→ **Exercise brief**:
In the records that follow, show each line where the word "script" is present.

→ **Supplied records**:
# # # # #

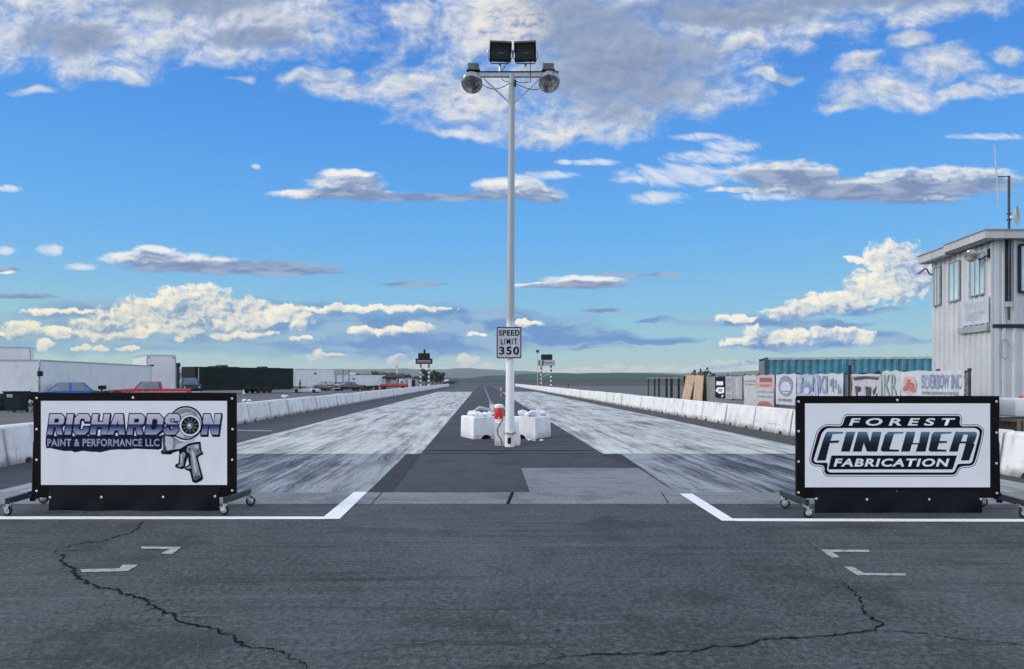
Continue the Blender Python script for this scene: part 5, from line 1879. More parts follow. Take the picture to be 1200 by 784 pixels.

# # # # #

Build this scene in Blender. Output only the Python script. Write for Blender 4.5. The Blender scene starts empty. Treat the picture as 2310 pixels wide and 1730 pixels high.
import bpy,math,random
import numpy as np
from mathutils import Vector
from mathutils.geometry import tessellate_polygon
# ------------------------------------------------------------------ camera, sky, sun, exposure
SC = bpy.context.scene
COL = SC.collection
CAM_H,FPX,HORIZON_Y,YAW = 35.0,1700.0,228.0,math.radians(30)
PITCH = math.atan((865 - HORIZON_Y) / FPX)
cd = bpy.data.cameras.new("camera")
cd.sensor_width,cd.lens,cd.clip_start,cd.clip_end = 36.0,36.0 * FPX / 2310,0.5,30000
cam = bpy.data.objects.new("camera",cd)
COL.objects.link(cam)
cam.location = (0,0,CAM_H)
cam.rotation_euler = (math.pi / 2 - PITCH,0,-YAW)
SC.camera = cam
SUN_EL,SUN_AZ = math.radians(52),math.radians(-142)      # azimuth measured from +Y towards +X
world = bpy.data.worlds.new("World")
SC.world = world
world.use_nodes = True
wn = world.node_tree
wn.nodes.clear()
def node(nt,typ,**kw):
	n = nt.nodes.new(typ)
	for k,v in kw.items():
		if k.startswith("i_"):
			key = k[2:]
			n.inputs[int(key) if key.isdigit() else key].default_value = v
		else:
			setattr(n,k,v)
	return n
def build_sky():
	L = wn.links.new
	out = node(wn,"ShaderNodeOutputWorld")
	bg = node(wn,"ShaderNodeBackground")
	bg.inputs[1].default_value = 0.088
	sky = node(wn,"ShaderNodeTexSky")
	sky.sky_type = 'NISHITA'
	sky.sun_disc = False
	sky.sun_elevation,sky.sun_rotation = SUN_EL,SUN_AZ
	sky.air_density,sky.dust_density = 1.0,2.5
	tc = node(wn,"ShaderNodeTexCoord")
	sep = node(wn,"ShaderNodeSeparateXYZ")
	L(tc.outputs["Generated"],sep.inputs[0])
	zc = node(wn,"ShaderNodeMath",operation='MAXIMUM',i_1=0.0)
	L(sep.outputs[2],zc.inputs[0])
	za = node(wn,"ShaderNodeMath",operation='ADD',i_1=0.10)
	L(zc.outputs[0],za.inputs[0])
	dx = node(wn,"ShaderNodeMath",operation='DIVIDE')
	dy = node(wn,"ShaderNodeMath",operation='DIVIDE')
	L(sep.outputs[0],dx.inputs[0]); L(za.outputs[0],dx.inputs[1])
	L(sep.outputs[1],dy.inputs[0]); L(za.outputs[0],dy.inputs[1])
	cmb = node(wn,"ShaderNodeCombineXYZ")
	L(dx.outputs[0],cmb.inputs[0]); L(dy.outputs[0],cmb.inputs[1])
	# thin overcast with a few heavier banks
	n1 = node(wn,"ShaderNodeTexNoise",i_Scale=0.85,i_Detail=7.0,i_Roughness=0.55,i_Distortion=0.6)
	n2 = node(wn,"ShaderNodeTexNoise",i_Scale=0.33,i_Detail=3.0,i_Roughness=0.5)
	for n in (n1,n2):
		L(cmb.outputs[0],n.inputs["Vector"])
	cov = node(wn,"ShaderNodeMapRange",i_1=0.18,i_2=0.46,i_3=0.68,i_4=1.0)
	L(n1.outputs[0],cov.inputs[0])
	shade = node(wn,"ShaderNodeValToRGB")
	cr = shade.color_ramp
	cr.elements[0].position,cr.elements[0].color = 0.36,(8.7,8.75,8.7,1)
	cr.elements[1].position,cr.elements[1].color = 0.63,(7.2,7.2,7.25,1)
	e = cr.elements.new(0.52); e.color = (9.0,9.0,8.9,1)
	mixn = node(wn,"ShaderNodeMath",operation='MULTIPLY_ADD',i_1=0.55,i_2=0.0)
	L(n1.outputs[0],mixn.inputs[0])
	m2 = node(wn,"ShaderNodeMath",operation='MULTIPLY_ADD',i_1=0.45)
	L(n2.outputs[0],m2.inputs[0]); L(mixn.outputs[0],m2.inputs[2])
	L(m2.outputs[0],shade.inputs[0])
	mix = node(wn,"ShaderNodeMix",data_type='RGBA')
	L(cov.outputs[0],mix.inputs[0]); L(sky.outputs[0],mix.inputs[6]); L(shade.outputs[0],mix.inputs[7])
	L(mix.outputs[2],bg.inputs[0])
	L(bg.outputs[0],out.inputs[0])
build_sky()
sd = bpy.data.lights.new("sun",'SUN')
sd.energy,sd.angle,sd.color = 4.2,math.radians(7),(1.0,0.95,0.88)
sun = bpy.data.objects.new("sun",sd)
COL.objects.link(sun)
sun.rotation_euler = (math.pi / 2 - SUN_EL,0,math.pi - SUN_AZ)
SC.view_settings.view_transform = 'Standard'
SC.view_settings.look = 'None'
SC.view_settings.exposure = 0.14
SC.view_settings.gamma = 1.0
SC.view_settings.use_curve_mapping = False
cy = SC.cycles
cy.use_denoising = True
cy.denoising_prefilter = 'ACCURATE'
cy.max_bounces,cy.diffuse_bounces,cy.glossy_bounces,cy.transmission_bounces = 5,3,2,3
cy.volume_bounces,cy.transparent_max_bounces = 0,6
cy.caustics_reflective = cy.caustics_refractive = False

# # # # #

→ **Solution for this problem**:
Continue the Blender Python script for this scene: part 5, from line 1879. More parts follow. Take the picture to be 1200 by 784 pixels.
Build this scene in Blender. Output only the Python script. Write for Blender 4.5. The Blender scene starts empty. Treat the picture as 2310 pixels wide and 1730 pixels high.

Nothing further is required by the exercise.